Scottish limited partnerships will also be under scrutiny over fears dirty money is being laundered into the UK that way.

Mr Wallace also warned the public.

He called on people to call out the sellers of illicit cigarettes, cash deals in nail bars and bootleg goods.

He said: ‘Actually what they don’t realise is that the ‘wink, wink, nudge, nudge’ is a guy who might push 10 packs of fags in that bar but he is [also] pushing a container and actually next week he doesn’t bring in a container of drugs he trafficks some children.

‘It goes to the heart of how passive do you want to be? Those middle class people taking themselves into the nail bar in the local high street who don’t think they’re really fuelling organised crime, well they are. The point of this is that we all have a role to play.’  

Last week, schools were ordered to report irregularities, such as parents asking to pay huge fees in cash.

Donald Toon, of the National Crime Agency, said public schools must play their part in stopping dodgy funds getting into the banking system. 

Mr Wallace drew comparisons with the McMafia show in which the English-raised son of an exiled Russian crime family tries running a legitimate business

‘I would certainly expect that anyone who is taking money, and that could be a school or whoever, to take responsibility,’ he said.

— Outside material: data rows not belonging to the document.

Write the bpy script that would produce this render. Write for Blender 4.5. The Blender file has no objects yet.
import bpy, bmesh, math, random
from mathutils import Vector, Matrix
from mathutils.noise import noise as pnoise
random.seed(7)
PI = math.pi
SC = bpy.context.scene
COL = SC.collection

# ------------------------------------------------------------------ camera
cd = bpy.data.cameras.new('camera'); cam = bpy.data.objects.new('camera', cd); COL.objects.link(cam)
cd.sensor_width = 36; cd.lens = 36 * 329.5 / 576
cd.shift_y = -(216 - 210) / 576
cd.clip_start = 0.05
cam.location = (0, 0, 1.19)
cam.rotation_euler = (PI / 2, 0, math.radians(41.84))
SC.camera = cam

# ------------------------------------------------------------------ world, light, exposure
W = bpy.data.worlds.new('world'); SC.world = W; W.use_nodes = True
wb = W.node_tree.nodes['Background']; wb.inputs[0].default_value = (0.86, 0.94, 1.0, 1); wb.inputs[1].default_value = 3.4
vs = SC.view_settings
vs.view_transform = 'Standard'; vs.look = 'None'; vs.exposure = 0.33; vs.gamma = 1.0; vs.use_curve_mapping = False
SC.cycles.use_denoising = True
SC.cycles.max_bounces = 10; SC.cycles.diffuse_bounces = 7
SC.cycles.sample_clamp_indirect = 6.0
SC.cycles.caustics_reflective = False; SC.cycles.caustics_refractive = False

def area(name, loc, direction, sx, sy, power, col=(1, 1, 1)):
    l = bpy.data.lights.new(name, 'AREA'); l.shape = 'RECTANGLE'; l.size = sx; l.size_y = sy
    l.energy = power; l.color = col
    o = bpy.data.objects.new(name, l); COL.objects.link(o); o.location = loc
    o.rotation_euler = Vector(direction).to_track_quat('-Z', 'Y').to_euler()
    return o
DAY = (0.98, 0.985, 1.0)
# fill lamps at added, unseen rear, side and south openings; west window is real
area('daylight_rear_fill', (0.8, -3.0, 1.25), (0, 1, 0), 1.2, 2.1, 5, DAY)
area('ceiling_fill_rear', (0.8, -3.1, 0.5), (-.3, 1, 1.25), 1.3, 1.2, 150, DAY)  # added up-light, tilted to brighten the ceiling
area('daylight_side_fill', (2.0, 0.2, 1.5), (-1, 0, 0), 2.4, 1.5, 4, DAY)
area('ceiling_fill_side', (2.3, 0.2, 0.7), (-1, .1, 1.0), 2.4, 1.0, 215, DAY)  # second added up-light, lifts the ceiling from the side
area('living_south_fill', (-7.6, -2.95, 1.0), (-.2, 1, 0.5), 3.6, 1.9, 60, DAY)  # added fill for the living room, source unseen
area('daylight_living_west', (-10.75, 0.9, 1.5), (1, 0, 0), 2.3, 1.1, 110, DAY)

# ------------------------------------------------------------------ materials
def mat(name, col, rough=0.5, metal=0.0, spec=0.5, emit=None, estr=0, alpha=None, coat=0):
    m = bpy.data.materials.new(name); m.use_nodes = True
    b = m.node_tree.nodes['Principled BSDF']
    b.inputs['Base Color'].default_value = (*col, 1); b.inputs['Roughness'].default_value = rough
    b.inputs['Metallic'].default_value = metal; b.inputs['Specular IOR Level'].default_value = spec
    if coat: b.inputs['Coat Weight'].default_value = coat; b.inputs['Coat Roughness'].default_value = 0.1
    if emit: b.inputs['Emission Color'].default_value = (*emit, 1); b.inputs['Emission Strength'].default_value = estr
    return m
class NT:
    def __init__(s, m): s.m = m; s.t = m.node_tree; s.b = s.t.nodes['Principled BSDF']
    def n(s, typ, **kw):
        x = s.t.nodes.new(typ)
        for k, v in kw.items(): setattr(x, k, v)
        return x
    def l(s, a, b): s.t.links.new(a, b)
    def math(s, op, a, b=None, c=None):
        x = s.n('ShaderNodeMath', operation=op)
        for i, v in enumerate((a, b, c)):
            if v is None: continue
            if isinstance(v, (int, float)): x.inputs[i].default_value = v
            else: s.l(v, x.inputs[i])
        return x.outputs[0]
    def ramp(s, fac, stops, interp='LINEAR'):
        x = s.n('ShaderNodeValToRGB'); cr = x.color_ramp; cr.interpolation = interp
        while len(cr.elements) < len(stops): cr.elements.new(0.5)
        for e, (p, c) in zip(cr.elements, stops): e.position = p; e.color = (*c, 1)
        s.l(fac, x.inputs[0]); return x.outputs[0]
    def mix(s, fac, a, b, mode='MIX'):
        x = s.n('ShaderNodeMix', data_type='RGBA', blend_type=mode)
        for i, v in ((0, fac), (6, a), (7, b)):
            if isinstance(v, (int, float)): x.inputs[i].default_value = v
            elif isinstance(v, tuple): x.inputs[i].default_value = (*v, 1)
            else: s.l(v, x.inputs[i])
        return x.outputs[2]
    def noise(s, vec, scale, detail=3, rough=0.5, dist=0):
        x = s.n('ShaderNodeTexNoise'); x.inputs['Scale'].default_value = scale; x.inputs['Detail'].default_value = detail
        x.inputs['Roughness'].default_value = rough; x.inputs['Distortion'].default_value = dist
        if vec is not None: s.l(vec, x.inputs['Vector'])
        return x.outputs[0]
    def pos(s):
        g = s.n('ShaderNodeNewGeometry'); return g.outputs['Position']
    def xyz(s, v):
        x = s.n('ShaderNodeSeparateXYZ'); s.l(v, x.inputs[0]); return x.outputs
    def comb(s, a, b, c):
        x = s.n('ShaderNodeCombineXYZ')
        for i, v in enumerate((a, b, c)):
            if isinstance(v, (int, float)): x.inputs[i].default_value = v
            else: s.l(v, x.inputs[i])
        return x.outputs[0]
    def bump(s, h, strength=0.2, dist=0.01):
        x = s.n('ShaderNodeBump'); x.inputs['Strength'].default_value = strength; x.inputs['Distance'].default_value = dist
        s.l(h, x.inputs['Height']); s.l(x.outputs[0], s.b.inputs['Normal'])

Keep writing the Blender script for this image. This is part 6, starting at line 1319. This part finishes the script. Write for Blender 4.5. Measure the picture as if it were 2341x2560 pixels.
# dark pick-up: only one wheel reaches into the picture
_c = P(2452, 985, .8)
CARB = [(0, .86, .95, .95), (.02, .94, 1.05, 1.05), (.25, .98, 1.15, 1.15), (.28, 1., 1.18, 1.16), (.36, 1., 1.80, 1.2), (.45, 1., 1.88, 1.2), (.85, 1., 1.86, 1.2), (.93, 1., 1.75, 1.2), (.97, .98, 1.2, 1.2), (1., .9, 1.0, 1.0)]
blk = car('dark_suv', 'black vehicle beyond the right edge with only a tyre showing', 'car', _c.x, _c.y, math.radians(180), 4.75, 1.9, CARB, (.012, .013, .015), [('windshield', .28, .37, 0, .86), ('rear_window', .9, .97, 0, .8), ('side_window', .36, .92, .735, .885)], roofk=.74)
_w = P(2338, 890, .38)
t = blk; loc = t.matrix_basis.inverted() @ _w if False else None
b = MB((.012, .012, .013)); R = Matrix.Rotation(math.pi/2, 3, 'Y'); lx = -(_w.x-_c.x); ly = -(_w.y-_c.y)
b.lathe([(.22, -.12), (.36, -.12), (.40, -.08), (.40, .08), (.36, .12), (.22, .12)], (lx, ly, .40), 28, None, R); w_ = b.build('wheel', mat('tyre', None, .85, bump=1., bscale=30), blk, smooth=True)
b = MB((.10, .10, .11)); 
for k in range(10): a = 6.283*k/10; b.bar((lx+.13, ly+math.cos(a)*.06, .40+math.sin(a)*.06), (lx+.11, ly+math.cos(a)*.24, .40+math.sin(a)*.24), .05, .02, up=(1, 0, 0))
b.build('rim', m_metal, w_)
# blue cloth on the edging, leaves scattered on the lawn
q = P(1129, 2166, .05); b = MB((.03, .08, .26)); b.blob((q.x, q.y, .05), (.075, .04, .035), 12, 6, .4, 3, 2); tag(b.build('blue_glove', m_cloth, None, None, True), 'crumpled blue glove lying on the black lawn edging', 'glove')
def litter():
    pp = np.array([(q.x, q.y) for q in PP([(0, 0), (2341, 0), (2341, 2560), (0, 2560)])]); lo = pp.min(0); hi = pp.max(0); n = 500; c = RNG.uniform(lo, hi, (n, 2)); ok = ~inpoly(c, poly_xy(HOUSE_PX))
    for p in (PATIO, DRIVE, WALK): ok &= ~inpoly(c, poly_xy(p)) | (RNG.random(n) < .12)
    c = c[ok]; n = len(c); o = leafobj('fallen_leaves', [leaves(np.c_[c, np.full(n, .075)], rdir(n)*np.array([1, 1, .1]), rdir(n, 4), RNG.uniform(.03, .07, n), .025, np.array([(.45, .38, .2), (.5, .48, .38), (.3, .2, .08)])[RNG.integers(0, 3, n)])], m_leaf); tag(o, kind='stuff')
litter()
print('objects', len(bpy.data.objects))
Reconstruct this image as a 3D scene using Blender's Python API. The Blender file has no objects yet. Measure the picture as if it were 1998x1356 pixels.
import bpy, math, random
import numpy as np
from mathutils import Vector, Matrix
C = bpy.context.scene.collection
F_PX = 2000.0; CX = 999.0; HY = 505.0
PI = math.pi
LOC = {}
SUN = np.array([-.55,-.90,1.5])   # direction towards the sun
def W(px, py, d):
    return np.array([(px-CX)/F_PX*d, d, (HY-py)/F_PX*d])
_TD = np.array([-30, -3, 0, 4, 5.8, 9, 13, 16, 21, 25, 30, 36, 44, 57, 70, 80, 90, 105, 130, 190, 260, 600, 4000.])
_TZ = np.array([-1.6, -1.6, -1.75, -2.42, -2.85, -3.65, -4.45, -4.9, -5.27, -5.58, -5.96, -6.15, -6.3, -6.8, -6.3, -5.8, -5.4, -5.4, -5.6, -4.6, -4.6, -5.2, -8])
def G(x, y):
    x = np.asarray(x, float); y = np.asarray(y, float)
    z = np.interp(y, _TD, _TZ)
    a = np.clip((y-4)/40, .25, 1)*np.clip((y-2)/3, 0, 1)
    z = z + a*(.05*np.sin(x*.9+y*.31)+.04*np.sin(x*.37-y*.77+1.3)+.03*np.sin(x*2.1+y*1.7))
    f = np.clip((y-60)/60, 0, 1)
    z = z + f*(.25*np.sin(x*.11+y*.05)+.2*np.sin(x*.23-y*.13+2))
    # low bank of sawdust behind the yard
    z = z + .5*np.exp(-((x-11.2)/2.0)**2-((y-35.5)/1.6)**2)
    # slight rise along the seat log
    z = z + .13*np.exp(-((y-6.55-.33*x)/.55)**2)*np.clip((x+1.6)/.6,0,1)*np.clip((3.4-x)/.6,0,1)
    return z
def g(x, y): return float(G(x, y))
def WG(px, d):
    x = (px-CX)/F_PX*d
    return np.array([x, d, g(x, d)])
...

‘They have a responsibility to carry out customer due diligence and they have a responsibility if they are suspicious to file a report. The UK is attractive and one of the reasons it is attractive is people can put their children through very high quality education.’

Asked how often schools formally tip off the authorities, Mr Toon added: ‘Very infrequently – the number is absolutely tiny.’

The NCA is at the forefront of work to seize dirty overseas cash and assets, and drive undesirable foreign nationals out of Britain. It estimates that more than £100 billion in unexplained cash and assets flows through the country every year.

Senior investigators insist their inquiries are not focused solely on Russians, and also include those with links to the Far East, Africa and Middle East.

But the agency’s work has struck fear in the Russian expat community, with some asking Vladimir Putin’s Kremlin if they can return home.